I've agonized about my body since I was 14, at approximately the time I started dieting. Never quit. My daughter has a much healthier self image and I noticed when my boys were in high school it wasn't the thin thin girls they thought were hot, it was the girls more athletic looking.

Cindy Gerard said...

Missy - what a sweet message. And you're right. We are all beautiful!!

Kylie - buddy, pal, you are one of the faithful who exercises regularly and you look great!! And I agree with your boys - there's nothing like a healthy toned body. I want one. I just don't want to work as hard as I need to to get it. so, I'll settle for healthy and somewhat toned :o)

Christie Ridgway said...

I remember my mother letting me go on a diet when I was in 8th grade. Lunch was a piece of bologna that I broiled and lettuce with just vinegar as dressing. Now, I remember this, but I don't remember how long I was on that diet. Maybe my mom said "yes" realize it would last about 30 minutes.

I also love What Not To Wear! But I haven't been smart enough to try applying the rules to myself. I get so caught up in the particular individual, that I haven't thought about deciding which one was like me and going from there.

I'm going to check out their website right now and see if they have good general tips like Carson's. Thanks, Cindy!

Cindy Gerard said...

Christie - I know you keep healthy. You're an excerciser. Yea for you!
One thing I am rediscovering with my new exercise program is that I do feel better when I move and I have more energy

Anonymous said...

What is this rule about "no white after labour day"? Labour Day is in October here, ACT Australia.

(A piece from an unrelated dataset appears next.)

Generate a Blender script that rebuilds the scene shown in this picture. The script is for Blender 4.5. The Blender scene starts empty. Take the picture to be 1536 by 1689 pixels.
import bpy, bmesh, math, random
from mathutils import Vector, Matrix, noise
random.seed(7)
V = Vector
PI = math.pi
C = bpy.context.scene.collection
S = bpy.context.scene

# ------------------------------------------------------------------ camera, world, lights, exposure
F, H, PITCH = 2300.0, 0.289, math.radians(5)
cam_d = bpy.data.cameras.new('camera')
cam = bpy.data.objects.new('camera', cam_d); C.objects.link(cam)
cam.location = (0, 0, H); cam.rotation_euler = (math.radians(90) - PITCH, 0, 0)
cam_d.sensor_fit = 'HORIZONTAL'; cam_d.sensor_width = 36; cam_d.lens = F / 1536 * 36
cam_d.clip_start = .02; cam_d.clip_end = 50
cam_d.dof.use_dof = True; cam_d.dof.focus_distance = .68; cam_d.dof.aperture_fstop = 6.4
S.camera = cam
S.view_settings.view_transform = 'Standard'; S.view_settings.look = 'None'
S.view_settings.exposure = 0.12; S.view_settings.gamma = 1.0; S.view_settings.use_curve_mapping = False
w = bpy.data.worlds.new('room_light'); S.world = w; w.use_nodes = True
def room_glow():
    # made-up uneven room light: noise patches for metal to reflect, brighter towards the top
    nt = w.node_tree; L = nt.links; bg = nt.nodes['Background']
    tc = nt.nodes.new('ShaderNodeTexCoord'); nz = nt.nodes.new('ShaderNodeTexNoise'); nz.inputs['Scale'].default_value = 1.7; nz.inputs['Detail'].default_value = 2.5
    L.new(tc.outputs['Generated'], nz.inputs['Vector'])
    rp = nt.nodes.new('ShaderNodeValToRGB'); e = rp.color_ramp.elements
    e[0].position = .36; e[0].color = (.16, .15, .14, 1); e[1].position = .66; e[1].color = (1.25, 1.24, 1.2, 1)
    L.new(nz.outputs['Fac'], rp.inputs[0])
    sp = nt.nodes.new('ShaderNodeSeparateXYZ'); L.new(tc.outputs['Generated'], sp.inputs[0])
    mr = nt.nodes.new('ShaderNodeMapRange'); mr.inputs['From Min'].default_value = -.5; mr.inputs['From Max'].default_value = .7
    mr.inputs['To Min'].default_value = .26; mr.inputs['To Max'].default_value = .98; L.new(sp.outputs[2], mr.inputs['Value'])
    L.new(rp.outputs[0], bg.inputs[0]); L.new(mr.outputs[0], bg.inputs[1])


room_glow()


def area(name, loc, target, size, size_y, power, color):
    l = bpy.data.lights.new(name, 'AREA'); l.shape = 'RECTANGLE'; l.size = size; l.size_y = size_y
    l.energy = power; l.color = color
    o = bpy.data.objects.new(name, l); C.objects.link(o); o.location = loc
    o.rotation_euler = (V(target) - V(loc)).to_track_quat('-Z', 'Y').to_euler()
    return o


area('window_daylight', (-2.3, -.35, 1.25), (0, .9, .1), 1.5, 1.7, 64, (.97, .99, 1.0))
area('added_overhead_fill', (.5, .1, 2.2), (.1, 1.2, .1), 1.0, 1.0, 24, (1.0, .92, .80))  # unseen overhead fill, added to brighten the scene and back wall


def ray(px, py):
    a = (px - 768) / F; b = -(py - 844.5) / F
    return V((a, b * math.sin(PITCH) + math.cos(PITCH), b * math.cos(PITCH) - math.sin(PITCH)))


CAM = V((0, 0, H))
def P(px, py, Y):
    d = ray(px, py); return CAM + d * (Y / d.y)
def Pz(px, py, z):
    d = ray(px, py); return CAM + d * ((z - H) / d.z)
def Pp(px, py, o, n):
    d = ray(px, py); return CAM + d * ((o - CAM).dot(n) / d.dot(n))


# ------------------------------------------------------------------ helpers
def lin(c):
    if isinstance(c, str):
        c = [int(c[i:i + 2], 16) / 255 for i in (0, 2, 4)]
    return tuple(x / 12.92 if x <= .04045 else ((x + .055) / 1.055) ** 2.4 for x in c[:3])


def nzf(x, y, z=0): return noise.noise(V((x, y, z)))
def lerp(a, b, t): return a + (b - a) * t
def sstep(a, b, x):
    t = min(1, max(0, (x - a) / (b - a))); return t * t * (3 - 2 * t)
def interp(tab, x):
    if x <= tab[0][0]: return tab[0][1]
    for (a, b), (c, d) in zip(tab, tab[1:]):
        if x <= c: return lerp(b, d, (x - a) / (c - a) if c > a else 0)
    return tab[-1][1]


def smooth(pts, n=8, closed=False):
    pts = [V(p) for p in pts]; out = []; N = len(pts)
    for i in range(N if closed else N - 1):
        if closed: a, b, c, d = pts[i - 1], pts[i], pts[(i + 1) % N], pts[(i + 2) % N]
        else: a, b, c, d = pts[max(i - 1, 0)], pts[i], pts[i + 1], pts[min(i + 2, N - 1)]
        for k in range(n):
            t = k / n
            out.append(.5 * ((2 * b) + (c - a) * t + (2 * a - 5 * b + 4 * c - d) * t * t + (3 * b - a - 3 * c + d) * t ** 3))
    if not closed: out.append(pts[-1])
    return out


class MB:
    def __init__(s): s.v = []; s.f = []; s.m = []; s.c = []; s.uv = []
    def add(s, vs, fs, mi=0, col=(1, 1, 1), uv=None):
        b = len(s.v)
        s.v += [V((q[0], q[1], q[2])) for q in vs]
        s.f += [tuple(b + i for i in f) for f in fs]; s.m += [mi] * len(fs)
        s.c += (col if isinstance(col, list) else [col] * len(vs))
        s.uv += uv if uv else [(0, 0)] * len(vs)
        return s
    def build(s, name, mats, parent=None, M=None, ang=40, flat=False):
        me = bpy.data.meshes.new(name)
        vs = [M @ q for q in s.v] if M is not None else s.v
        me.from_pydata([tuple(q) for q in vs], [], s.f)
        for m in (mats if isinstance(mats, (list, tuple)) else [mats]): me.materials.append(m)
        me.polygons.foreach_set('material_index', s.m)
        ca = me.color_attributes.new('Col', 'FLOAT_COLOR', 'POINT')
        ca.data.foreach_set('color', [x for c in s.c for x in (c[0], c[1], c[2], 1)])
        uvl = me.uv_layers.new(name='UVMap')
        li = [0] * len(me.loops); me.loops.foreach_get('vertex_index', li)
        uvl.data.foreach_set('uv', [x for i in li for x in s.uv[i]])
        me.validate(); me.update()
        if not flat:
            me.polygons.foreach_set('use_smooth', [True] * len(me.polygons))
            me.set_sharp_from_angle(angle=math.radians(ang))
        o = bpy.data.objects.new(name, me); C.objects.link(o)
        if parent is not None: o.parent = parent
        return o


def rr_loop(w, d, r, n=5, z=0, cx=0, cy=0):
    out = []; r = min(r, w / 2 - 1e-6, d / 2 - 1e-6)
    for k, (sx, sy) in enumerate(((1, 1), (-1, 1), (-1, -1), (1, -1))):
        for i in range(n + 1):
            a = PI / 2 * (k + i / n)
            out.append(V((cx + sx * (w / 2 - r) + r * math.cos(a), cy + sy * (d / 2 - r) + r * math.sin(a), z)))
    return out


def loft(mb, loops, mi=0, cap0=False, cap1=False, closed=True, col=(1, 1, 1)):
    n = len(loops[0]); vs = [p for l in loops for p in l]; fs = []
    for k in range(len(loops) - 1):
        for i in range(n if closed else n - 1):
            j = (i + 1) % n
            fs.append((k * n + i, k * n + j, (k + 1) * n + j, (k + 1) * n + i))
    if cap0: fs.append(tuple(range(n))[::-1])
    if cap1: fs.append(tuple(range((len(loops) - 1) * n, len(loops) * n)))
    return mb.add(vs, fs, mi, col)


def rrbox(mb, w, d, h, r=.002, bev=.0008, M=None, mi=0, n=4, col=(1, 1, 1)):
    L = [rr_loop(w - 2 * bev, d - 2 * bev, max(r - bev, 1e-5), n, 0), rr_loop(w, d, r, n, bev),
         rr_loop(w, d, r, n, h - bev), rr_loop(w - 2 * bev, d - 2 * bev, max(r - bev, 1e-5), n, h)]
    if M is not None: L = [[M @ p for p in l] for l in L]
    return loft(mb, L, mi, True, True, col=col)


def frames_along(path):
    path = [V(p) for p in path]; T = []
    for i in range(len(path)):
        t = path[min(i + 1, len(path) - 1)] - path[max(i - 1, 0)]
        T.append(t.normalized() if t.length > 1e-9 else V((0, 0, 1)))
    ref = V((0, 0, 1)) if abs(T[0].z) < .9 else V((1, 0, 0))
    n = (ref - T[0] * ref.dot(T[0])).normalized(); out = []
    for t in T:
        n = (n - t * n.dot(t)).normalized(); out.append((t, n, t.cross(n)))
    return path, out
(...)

That would mean no white during summer!
I love the Dove ads, I think "real women" look soooo much better, most of the models look sick to me.

Cindy Gerard said...

From the time I was a little girl here in the US, I heard, "you can't wear white shoes after Labor Day." Our Labor Day is in September and winter is about to begin. Not sure why were weren't supposed to wear white shoes. Maybe because you couldn't see them for the snow??? Okay, bad joke.